Lo “sguardo” di Papa Francesco:
«Il Papa ha uno sguardo d’assieme sulla realtà mondiale che pochi altri possono avere. Ha colto il cambiamento epocale e, in esso, la violenza che lo abita come nocciolo. Il fanatismo, il dire io sono nel giusto; o diventi come noi, o devi sparire. Poi, a seconda delle situazioni, si avrà in Medio Oriente l’Isis e in Africa Boko Haram. È un ritorno al punto più buio di secoli passati. I religiosi all’interno dei loro mondi (ebrei, cristiani, musulmani) devono aver chiaro il ruolo dell’esperienza religiosa, le relazioni con Dio e tra questi e l’uomo e tra gli uomini, evitando assolutizzazioni che portano ai fanatismi. In questo contesto è soprattutto l’Islam che ha un grosso lavoro da fare in proposito. L’immagine di religiosi che dialogano tra loro è essenziale oggi. Non possiamo restare solo con l’immagine che ci trasmettono i fondamentalismi».

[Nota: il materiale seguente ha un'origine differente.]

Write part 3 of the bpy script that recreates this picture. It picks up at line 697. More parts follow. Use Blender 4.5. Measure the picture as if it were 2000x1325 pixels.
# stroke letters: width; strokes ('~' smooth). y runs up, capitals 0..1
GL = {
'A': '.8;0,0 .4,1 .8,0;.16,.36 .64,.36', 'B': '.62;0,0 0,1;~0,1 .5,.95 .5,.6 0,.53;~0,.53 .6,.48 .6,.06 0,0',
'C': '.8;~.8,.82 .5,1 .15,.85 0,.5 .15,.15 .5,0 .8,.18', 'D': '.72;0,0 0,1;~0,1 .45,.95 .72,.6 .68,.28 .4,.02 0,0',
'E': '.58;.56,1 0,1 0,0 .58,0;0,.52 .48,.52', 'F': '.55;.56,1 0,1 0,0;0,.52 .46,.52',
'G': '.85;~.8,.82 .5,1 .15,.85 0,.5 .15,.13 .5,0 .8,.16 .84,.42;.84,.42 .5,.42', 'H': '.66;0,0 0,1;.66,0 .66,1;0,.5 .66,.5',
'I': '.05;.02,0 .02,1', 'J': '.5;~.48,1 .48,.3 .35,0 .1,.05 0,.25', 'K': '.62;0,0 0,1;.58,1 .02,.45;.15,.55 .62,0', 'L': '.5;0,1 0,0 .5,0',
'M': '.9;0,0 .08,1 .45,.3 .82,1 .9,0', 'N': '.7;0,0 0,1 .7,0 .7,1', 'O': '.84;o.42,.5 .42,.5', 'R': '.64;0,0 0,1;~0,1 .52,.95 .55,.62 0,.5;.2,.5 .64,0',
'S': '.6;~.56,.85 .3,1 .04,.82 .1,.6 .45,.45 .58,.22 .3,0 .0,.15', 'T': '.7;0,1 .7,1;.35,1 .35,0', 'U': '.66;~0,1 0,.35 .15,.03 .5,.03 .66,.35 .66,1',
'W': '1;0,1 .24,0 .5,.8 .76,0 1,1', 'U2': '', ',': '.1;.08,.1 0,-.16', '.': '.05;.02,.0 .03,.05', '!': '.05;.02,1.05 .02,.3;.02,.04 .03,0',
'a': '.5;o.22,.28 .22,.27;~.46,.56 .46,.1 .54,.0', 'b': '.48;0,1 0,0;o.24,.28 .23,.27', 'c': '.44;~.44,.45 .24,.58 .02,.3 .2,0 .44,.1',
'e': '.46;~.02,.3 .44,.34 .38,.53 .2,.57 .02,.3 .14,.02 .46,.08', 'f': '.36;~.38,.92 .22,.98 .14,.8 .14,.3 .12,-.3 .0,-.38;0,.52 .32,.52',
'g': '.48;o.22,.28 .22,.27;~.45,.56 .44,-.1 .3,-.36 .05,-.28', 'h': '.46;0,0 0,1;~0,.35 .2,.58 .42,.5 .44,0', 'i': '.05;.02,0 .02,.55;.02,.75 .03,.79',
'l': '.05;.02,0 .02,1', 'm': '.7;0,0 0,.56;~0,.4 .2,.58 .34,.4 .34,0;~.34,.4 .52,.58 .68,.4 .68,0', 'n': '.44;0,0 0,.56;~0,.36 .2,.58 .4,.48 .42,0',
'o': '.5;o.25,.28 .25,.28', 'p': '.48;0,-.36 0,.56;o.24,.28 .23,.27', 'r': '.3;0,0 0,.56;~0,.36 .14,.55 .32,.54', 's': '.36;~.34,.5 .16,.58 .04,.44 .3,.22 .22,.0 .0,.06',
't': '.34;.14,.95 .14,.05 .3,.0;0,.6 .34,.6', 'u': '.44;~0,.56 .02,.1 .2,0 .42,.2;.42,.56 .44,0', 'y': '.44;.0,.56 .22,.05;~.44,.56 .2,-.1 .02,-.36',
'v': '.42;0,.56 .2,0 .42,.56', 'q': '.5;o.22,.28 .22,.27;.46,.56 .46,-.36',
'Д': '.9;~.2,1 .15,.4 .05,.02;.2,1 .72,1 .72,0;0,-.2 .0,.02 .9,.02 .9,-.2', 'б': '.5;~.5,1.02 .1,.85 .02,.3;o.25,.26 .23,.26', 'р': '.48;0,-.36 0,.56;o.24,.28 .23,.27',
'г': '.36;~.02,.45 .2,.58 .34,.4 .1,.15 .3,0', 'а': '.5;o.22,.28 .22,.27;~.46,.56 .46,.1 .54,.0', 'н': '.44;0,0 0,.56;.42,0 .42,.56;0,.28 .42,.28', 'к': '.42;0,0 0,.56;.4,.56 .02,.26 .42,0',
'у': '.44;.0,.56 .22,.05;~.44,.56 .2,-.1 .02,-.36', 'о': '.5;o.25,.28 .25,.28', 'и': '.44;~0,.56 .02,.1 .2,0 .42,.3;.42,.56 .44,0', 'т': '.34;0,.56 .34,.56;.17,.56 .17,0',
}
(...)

Sull’antisemitismo in Europa:
«Occorre guardare al mondo in trasformazione e a questi spostamenti (le migrazioni dei cristiani del Medio Oriente) senza spaventarsi. Finisce un’epoca, non il mondo. Le discriminazioni contro le minoranze sono la cartina di tornasole della nostra cecità e delle nostre paure. Credevamo che l’antisemitismo fosse finito dopo le efferatezze del nazismo e abbiamo allentato l’attenzione. Purtroppo c’è ancora il pregiudizio antiebraico e va combattuto. Bisogna distinguere aspetto politico e religioso. Si può non condividere la politica dello Stato di Israele, ma tale valutazione non può assumere connotazioni antiebraiche o diventare il pretesto per alimentare forme di antisemitismo».

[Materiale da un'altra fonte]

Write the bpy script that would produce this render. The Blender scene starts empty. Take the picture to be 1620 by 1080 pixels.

Sulla percezione dell’Islam in Europa:
«Islam moderato è un’espressione molto europea. Risponde ai nostri bisogni di semplificazione. Dobbiamo imparare a conoscere meglio l’Islam, che è una realtà molto complessa. In quella galassia non tutto è fanatismo, non tutto è Isis: per carità. Certo, ci vuole un grande sforzo da parte dell’Occidente. L’Occidente non ha compreso molto la complessità del Medio Oriente. Prima l’ha visto sotto il profilo dell’occupazione coloniale. Poi per soddisfare i propri bisogni economici ed energetici. Risultato? In Iraq e Libia si son fatti errori. Si volevano fermare dei dittatori, con i quali s’erano avuti rapporti di convenienza? Ci poteva stare, ma le iniziative si prendono se si ha in mente cosa può accadere. Le primavere arabe hanno espresso un cambiamento, ma quando s’è trattato di definire il dopo movimenti spontanei sono stati sequestrati dai fanatismi. I cambiamenti non sono finiti, ci aspetta un periodo di trasformazioni. Per esempio l’Isis non proseguirà nel tempo. Dobbiamo sapere che non si può puntare alla situazione precedente, che non ci saranno un Iraq o una Siria stati nazionali come in passato. (A noi sta anche il ) non rispondere a chiusure con altre chiusure. Il fanatismo si ferma con la prevenzione, combattendo l’ignoranza. I fanatici ci vogliono contro per giustificare i loro attacchi».
Per concludere…
Padre Pizzaballa, lei è ottimista?
«Nel breve no. Sul lungo periodo sì. C’è una guerra in corso, ma le guerre finiscono. E allora c’è solo da ricostruire. Oggi magari non si intravvede una soluzione politica, ma non è finita la missione del Cristianesimo in Medio Oriente. Molto è distrutto, il seme è rimasto. Quello di Gesù, figlio dell’uomo».